A team of American and Canadian
scientists unveiled on Thursday a device that uses human walking to generate a
usable supply of electricity. The smart device must be strapped on the knee.
Scientists have been working for
a long time on ways to transform the human body’s motion power into
electricity. And now, the adapted knee brace seems to be the long-waited for device to help
people to effortlessly harvest energy from body movement. The other similar
devices scientists thought at before creating the knee brace were a
shoe-mounted device and a backpack device.

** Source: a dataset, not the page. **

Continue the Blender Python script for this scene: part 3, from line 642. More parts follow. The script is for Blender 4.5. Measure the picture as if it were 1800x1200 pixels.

But they all proved inefficient because
of different causes: despite it was light and nice, the shoe-mounted device did
not generate enough electricity, while the backpack device was too heavy to wear,
although it generated a lot of electricity as it bounced up and down while the
person was walking. So, the knee brace proved to be the best energy-capturing
device, taking into account that it is relatively light and can generate significant
amounts of energy.
According to the team of
scientists involved in this project, it seems that the brand new device can
generate enough energy to power a cell phone for 30 minutes from the first
minute of walking.
According to Doctor Douglas Weber
of University of Pittsburgh, one of the authors of the
new study, the first people that should start wearing the knee brace would be
amputees, who need increasingly sophisticated prosthetics that require important
quantities of energy.
"You need power to run your
neural interface; you need it to run your powered joint, and so on. Getting
that power is going to be really important,” said Douglas Weber.